MATERIAL PROVIDED>

= = = = = = =

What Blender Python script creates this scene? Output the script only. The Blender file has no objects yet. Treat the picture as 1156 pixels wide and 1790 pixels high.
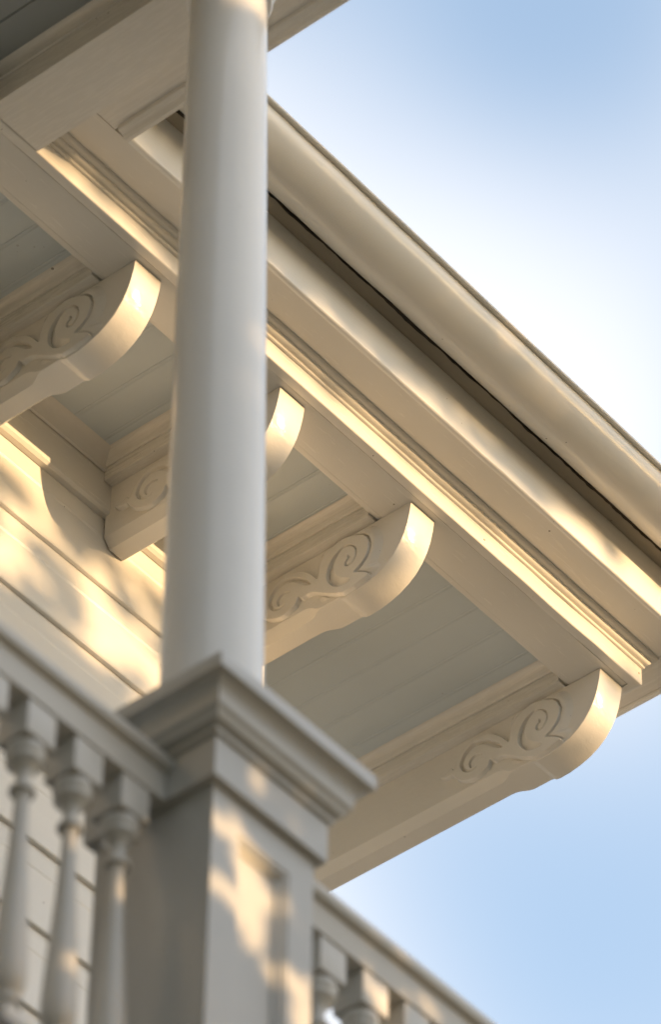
import bpy, bmesh, math, random
import numpy as np
from mathutils import Matrix, Vector

rng = random.Random(7)
scn = bpy.context.scene
COL = scn.collection

# ------------------------------------------------------------------ camera
Z0 = 10.7218                      # height of the bracket soffit above the ground
CAM = Vector((-5.396, -4.881, 1.6))
RIGHT = Vector((0.63764597, -0.77024621, 0.0113305))
DOWN = Vector((0.55041175, 0.44526764, -0.70624615))
FWD = Vector((0.53893832, 0.45657146, 0.70787569))
cd = bpy.data.cameras.new('camera')
cam = bpy.data.objects.new('camera', cd)
COL.objects.link(cam)
m = Matrix((RIGHT, -DOWN, -FWD)).transposed().to_4x4()
m.translation = CAM
cam.matrix_world = m
cd.sensor_fit = 'HORIZONTAL'
cd.sensor_width = 24.0
cd.lens = 177.0
cd.clip_start = 0.1
cd.clip_end = 2000
cd.dof.use_dof = True
cd.dof.focus_distance = 12.85
cd.dof.aperture_fstop = 2.6
scn.camera = cam

# ------------------------------------------------------------------ sun, sky, exposure
SUN_DIR = Vector((0.406, -1.0, 0.125)).normalized()     # from the house towards the sun
sl = bpy.data.lights.new('sun', 'SUN')
sl.energy = 1.45
sl.angle = math.radians(0.5)
sl.color = (1.0, 0.64, 0.31)
sun = bpy.data.objects.new('sun', sl)
sun.rotation_euler = SUN_DIR.to_track_quat('Z', 'Y').to_euler()
COL.objects.link(sun)

w = bpy.data.worlds.new('World')
scn.world = w
w.use_nodes = True
nt = w.node_tree
nt.nodes.clear()
def N(t, **kw):
    n = nt.nodes.new(t)
    for k, v in kw.items():
        setattr(n, k, v)
    return n
sky = N('ShaderNodeTexSky', sky_type='NISHITA', sun_disc=False)
sky.sun_elevation = math.asin(SUN_DIR.z)
sky.sun_rotation = math.atan2(SUN_DIR.x, SUN_DIR.y)
sky.air_density = 1.0
sky.dust_density = 1.7
sky.ozone_density = 1.5
tc = N('ShaderNodeTexCoord')
mp = N('ShaderNodeMapping')
mp.inputs['Location'].default_value = (6.23, 2.0015, 0.874)
cn = N('ShaderNodeTexNoise')
cn.inputs['Scale'].default_value = 6.0
cn.inputs['Detail'].default_value = 1.0
cn.inputs['Roughness'].default_value = 0.42
cr = N('ShaderNodeValToRGB')
cr.color_ramp.interpolation = 'EASE'
cr.color_ramp.elements[0].position = 0.31
cr.color_ramp.elements[1].position = 0.60
cr.color_ramp.elements[0].color = (0.14, 0.14, 0.14, 1)
mx = N('ShaderNodeMixRGB')
mx.inputs[2].default_value = (1.68, 1.68, 1.71, 1)      # sunlit high cloud
bg = N('ShaderNodeBackground')
bg.inputs['Strength'].default_value = 0.15
wo = N('ShaderNodeOutputWorld')
L = nt.links.new
L(tc.outputs['Generated'], mp.inputs[0]); L(mp.outputs[0], cn.inputs['Vector'])
L(cn.outputs['Fac'], cr.inputs[0]); L(cr.outputs['Color'], mx.inputs[0])
L(sky.outputs[0], mx.inputs[1]); L(mx.outputs[0], bg.inputs[0]); L(bg.outputs[0], wo.inputs[0])

scn.view_settings.view_transform = 'Standard'
scn.view_settings.look = 'None'
scn.view_settings.gamma = 1.0
scn.view_settings.use_curve_mapping = False
scn.view_settings.exposure = 2.2
scn.cycles.max_bounces = 8
scn.cycles.diffuse_bounces = 5
scn.cycles.use_denoising = True

# ------------------------------------------------------------------ materials
def mat(name, col, rough=0.42, var=0.06, grain=(6, 6, 6), bump=0.12, specks=0.0, spec=0.5, fine=220.0, dist=0.002):
    M = bpy.data.materials.new(name)
    M.use_nodes = True
    t = M.node_tree
    b = t.nodes['Principled BSDF']
    b.inputs['Roughness'].default_value = rough
    b.inputs['Specular IOR Level'].default_value = spec
    def n(ty):
        return t.nodes.new(ty)
    lk = t.links.new
    co = n('ShaderNodeTexCoord')
    n1 = n('ShaderNodeTexNoise'); n1.inputs['Scale'].default_value = 2.3; n1.inputs['Detail'].default_value = 6
    lk(co.outputs['Object'], n1.inputs['Vector'])
    rp = n('ShaderNodeMapRange')
    rp.inputs['From Min'].default_value = 0.25; rp.inputs['From Max'].default_value = 0.75
    rp.inputs['To Min'].default_value = 1 - var; rp.inputs['To Max'].default_value = 1 + var
    lk(n1.outputs['Fac'], rp.inputs['Value'])
    hs = n('ShaderNodeHueSaturation'); hs.inputs['Color'].default_value = (*col, 1)
    lk(rp.outputs['Result'], hs.inputs['Value'])
    out = hs.outputs['Color']
    if specks:
        vo = n('ShaderNodeTexVoronoi'); vo.inputs['Scale'].default_value = 26
        lk(co.outputs['Object'], vo.inputs['Vector'])
        nz = n('ShaderNodeTexNoise'); nz.inputs['Scale'].default_value = 9
        lk(co.outputs['Object'], nz.inputs['Vector'])
        th = n('ShaderNodeMapRange'); th.inputs['From Min'].default_value = 0.52; th.inputs['From Max'].default_value = 0.75
        th.inputs['To Min'].default_value = 0.0; th.inputs['To Max'].default_value = 0.11
        lk(nz.outputs['Fac'], th.inputs['Value'])
        lt = n('ShaderNodeMath'); lt.operation = 'LESS_THAN'
        lk(vo.outputs['Distance'], lt.inputs[0]); lk(th.outputs['Result'], lt.inputs[1])
        sc = n('ShaderNodeMath'); sc.operation = 'MULTIPLY'; sc.inputs[1].default_value = specks
        lk(lt.outputs[0], sc.inputs[0])
        mxr = n('ShaderNodeMixRGB'); mxr.inputs[2].default_value = (0.09, 0.075, 0.05, 1)
        lk(sc.outputs[0], mxr.inputs[0]); lk(out, mxr.inputs[1])
        out = mxr.outputs[0]
    lk(out, b.inputs['Base Color'])
    mpn = n('ShaderNodeMapping'); mpn.inputs['Scale'].default_value = grain
    lk(co.outputs['Object'], mpn.inputs[0])
    n2 = n('ShaderNodeTexNoise'); n2.inputs['Scale'].default_value = 9; n2.inputs['Detail'].default_value = 5
    n2.inputs['Roughness'].default_value = 0.6
    lk(mpn.outputs[0], n2.inputs['Vector'])
    n3 = n('ShaderNodeTexNoise'); n3.inputs['Scale'].default_value = fine; n3.inputs['Detail'].default_value = 2
    lk(co.outputs['Object'], n3.inputs['Vector'])
    ad = n('ShaderNodeMath'); ad.operation = 'MULTIPLY_ADD'; ad.inputs[1].default_value = 0.22
    lk(n3.outputs['Fac'], ad.inputs[0]); lk(n2.outputs['Fac'], ad.inputs[2])
    bp = n('ShaderNodeBump'); bp.inputs['Strength'].default_value = bump; bp.inputs['Distance'].default_value = dist
    lk(ad.outputs[0], bp.inputs['Height']); lk(bp.outputs[0], b.inputs['Normal'])
    rr = n('ShaderNodeMapRange')
    rr.inputs['To Min'].default_value = rough - 0.08; rr.inputs['To Max'].default_value = rough + 0.1
    lk(n2.outputs['Fac'], rr.inputs['Value']); lk(rr.outputs['Result'], b.inputs['Roughness'])
    return M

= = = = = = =

STATED PROBLEM> Omit every picture while copying the listing above exactly.

SOLUTION TO THIS EXERCISE>
What Blender Python script creates this scene? Output the script only. The Blender file has no objects yet. Treat the picture as 1156 pixels wide and 1790 pixels high.
import bpy, bmesh, math, random
import numpy as np
from mathutils import Matrix, Vector

rng = random.Random(7)
scn = bpy.context.scene
COL = scn.collection

# ------------------------------------------------------------------ camera
Z0 = 10.7218                      # height of the bracket soffit above the ground
CAM = Vector((-5.396, -4.881, 1.6))
RIGHT = Vector((0.63764597, -0.77024621, 0.0113305))
DOWN = Vector((0.55041175, 0.44526764, -0.70624615))
FWD = Vector((0.53893832, 0.45657146, 0.70787569))
cd = bpy.data.cameras.new('camera')
cam = bpy.data.objects.new('camera', cd)
COL.objects.link(cam)
m = Matrix((RIGHT, -DOWN, -FWD)).transposed().to_4x4()
m.translation = CAM
cam.matrix_world = m
cd.sensor_fit = 'HORIZONTAL'
cd.sensor_width = 24.0
cd.lens = 177.0
cd.clip_start = 0.1
cd.clip_end = 2000
cd.dof.use_dof = True
cd.dof.focus_distance = 12.85
cd.dof.aperture_fstop = 2.6
scn.camera = cam

# ------------------------------------------------------------------ sun, sky, exposure
SUN_DIR = Vector((0.406, -1.0, 0.125)).normalized()     # from the house towards the sun
sl = bpy.data.lights.new('sun', 'SUN')
sl.energy = 1.45
sl.angle = math.radians(0.5)
sl.color = (1.0, 0.64, 0.31)
sun = bpy.data.objects.new('sun', sl)
sun.rotation_euler = SUN_DIR.to_track_quat('Z', 'Y').to_euler()
COL.objects.link(sun)

w = bpy.data.worlds.new('World')
scn.world = w
w.use_nodes = True
nt = w.node_tree
nt.nodes.clear()
def N(t, **kw):
    n = nt.nodes.new(t)
    for k, v in kw.items():
        setattr(n, k, v)
    return n
sky = N('ShaderNodeTexSky', sky_type='NISHITA', sun_disc=False)
sky.sun_elevation = math.asin(SUN_DIR.z)
sky.sun_rotation = math.atan2(SUN_DIR.x, SUN_DIR.y)
sky.air_density = 1.0
sky.dust_density = 1.7
sky.ozone_density = 1.5
tc = N('ShaderNodeTexCoord')
mp = N('ShaderNodeMapping')
mp.inputs['Location'].default_value = (6.23, 2.0015, 0.874)
cn = N('ShaderNodeTexNoise')
cn.inputs['Scale'].default_value = 6.0
cn.inputs['Detail'].default_value = 1.0
cn.inputs['Roughness'].default_value = 0.42
cr = N('ShaderNodeValToRGB')
cr.color_ramp.interpolation = 'EASE'
cr.color_ramp.elements[0].position = 0.31
cr.color_ramp.elements[1].position = 0.60
cr.color_ramp.elements[0].color = (0.14, 0.14, 0.14, 1)
mx = N('ShaderNodeMixRGB')
mx.inputs[2].default_value = (1.68, 1.68, 1.71, 1)      # sunlit high cloud
bg = N('ShaderNodeBackground')
bg.inputs['Strength'].default_value = 0.15
wo = N('ShaderNodeOutputWorld')
L = nt.links.new
L(tc.outputs['Generated'], mp.inputs[0]); L(mp.outputs[0], cn.inputs['Vector'])
L(cn.outputs['Fac'], cr.inputs[0]); L(cr.outputs['Color'], mx.inputs[0])
L(sky.outputs[0], mx.inputs[1]); L(mx.outputs[0], bg.inputs[0]); L(bg.outputs[0], wo.inputs[0])

scn.view_settings.view_transform = 'Standard'
scn.view_settings.look = 'None'
scn.view_settings.gamma = 1.0
scn.view_settings.use_curve_mapping = False
scn.view_settings.exposure = 2.2
scn.cycles.max_bounces = 8
scn.cycles.diffuse_bounces = 5
scn.cycles.use_denoising = True

# ------------------------------------------------------------------ materials
def mat(name, col, rough=0.42, var=0.06, grain=(6, 6, 6), bump=0.12, specks=0.0, spec=0.5, fine=220.0, dist=0.002):
    M = bpy.data.materials.new(name)
    M.use_nodes = True
    t = M.node_tree
    b = t.nodes['Principled BSDF']
    b.inputs['Roughness'].default_value = rough
    b.inputs['Specular IOR Level'].default_value = spec
    def n(ty):
        return t.nodes.new(ty)
    lk = t.links.new
    co = n('ShaderNodeTexCoord')
    n1 = n('ShaderNodeTexNoise'); n1.inputs['Scale'].default_value = 2.3; n1.inputs['Detail'].default_value = 6
    lk(co.outputs['Object'], n1.inputs['Vector'])
    rp = n('ShaderNodeMapRange')
    rp.inputs['From Min'].default_value = 0.25; rp.inputs['From Max'].default_value = 0.75
    rp.inputs['To Min'].default_value = 1 - var; rp.inputs['To Max'].default_value = 1 + var
    lk(n1.outputs['Fac'], rp.inputs['Value'])
    hs = n('ShaderNodeHueSaturation'); hs.inputs['Color'].default_value = (*col, 1)
    lk(rp.outputs['Result'], hs.inputs['Value'])
    out = hs.outputs['Color']
    if specks:
        vo = n('ShaderNodeTexVoronoi'); vo.inputs['Scale'].default_value = 26
        lk(co.outputs['Object'], vo.inputs['Vector'])
        nz = n('ShaderNodeTexNoise'); nz.inputs['Scale'].default_value = 9
        lk(co.outputs['Object'], nz.inputs['Vector'])
        th = n('ShaderNodeMapRange'); th.inputs['From Min'].default_value = 0.52; th.inputs['From Max'].default_value = 0.75
        th.inputs['To Min'].default_value = 0.0; th.inputs['To Max'].default_value = 0.11
        lk(nz.outputs['Fac'], th.inputs['Value'])
        lt = n('ShaderNodeMath'); lt.operation = 'LESS_THAN'
        lk(vo.outputs['Distance'], lt.inputs[0]); lk(th.outputs['Result'], lt.inputs[1])
        sc = n('ShaderNodeMath'); sc.operation = 'MULTIPLY'; sc.inputs[1].default_value = specks
        lk(lt.outputs[0], sc.inputs[0])
        mxr = n('ShaderNodeMixRGB'); mxr.inputs[2].default_value = (0.09, 0.075, 0.05, 1)
        lk(sc.outputs[0], mxr.inputs[0]); lk(out, mxr.inputs[1])
        out = mxr.outputs[0]
    lk(out, b.inputs['Base Color'])
    mpn = n('ShaderNodeMapping'); mpn.inputs['Scale'].default_value = grain
    lk(co.outputs['Object'], mpn.inputs[0])
    n2 = n('ShaderNodeTexNoise'); n2.inputs['Scale'].default_value = 9; n2.inputs['Detail'].default_value = 5
    n2.inputs['Roughness'].default_value = 0.6
    lk(mpn.outputs[0], n2.inputs['Vector'])
    n3 = n('ShaderNodeTexNoise'); n3.inputs['Scale'].default_value = fine; n3.inputs['Detail'].default_value = 2
    lk(co.outputs['Object'], n3.inputs['Vector'])
    ad = n('ShaderNodeMath'); ad.operation = 'MULTIPLY_ADD'; ad.inputs[1].default_value = 0.22
    lk(n3.outputs['Fac'], ad.inputs[0]); lk(n2.outputs['Fac'], ad.inputs[2])
    bp = n('ShaderNodeBump'); bp.inputs['Strength'].default_value = bump; bp.inputs['Distance'].default_value = dist
    lk(ad.outputs[0], bp.inputs['Height']); lk(bp.outputs[0], b.inputs['Normal'])
    rr = n('ShaderNodeMapRange')
    rr.inputs['To Min'].default_value = rough - 0.08; rr.inputs['To Max'].default_value = rough + 0.1
    lk(n2.outputs['Fac'], rr.inputs['Value']); lk(rr.outputs['Result'], b.inputs['Roughness'])
    return M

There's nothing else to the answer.